Y cómo no. Tan solo ochenta y seis páginas de versos a doble espacio y sin embargo: la potencia de una pluma que otra vez revisita, pone nuevos nombres a temas viejos, o nombres viejos a temas jóvenes. Alfonsina Storni y Delmira Agustini son evocadas con el añejo término de Poetisas “Una palabra dulce/que dejamos de lado porque nos avergonzaba/ y sin embargo y sin embargo/ ahora vuelve”. Pero no solo esa denominación o al encanto de llamarse por su nombre de pila y no el masculinizante Kamenszain, el apellido con el que las chicas de su generación pretendían ser nombradas, para que las tomaran en serio. Lo que vuelve en este libro es el estribillo “y sin embargo y sin embargo”, anáfora que recorre todos los poemas, para contradecir sin tachar, para sobreponer un sentido nuevo a lo dicho y encontrar en ese balanceo, en ese entre una verdad que esperaba ser hallada, ser dicha.
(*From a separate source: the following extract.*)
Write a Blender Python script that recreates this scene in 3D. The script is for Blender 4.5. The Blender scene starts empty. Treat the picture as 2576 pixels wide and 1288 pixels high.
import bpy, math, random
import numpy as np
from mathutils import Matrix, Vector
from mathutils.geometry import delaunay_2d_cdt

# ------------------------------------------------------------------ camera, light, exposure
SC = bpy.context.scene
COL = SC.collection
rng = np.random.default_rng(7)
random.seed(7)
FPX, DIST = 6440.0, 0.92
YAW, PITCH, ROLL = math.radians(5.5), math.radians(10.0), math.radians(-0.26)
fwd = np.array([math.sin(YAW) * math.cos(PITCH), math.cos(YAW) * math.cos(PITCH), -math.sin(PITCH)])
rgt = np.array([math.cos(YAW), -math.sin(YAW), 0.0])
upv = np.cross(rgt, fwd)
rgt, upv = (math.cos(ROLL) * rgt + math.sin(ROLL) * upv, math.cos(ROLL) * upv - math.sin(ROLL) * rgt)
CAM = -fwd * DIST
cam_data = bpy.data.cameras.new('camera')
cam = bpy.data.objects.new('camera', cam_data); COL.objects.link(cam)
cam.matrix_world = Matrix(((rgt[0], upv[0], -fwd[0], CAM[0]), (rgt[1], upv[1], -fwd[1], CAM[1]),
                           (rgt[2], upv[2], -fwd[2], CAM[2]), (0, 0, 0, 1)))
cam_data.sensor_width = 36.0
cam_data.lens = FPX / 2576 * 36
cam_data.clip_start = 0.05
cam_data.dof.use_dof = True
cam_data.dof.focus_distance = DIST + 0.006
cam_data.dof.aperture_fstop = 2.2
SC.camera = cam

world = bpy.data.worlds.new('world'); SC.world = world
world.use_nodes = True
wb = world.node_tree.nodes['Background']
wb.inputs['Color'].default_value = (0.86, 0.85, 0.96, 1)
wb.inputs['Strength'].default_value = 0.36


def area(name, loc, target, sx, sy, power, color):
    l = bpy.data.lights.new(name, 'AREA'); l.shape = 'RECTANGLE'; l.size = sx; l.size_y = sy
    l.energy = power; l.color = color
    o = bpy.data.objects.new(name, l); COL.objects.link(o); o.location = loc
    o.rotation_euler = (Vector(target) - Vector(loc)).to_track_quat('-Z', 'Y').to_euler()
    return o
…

Tengo muchas otras escenas con Tamara, pero no quiero incurrir en un exceso de emotividad, que seguramente le hubiera dado risa. El año pasado trabajamos juntas en un homenaje a Juana Bignozzi para el que dimos una charla que preparamos con mucha seriedad. En realidad, no hubo tal cosa: hicimos varias videollamadas donde nos divertimos, leíamos partes, comentábamos ideas que nos venían a la mente, Tamara dejaba la cámara prendida y se subía a diversas escaleras para agarrar libros que tenía que leerme y estaban en los estantes más altos. Pude sentir con claridad su agudeza y su genuina curiosidad por una poeta que estaba redescubriendo. La charla se llamó Novísimos y viejísimos y está colgada en algún lugar de la web: yo parezco una buena alumna preparada para la ocasión y ella una pitonisa que se conecta con el lado más espiritual, el más complejo, del último libro de Juana Bignozzi, en el que, bueno, hablaba de su muerte.
Me niego a comentar nada sobre el último poema del libro de Tamara, que se llama "Fin de la historia". Prefiero volver hacia atrás para dejar anotado el primer poema de su primer libro, De este lado del Mediterráneo. Que con la fuerza anticipatoria que tiene la poesía nos dice o nos vuelve a decir, un sentido que estaba y no en el poema, porque el poema se escribe cada vez –como nos enseñó Tamara Kamenszain—, siempre en presente: “Nadie elige el momento de su muerte que sobreviene como una marea tapando la playa y es por eso que la soledad es buena, es por eso que el monólogo silencioso es fértil y que la sombra que ahora miro a mi costado y tiene vida propia atraviesa mis metamorfosis, se enrosca a mis pequeñas costumbres cotidianas y me deja viéndome en ella como en un espejo oscuro en el que todo debe ser adivinado.”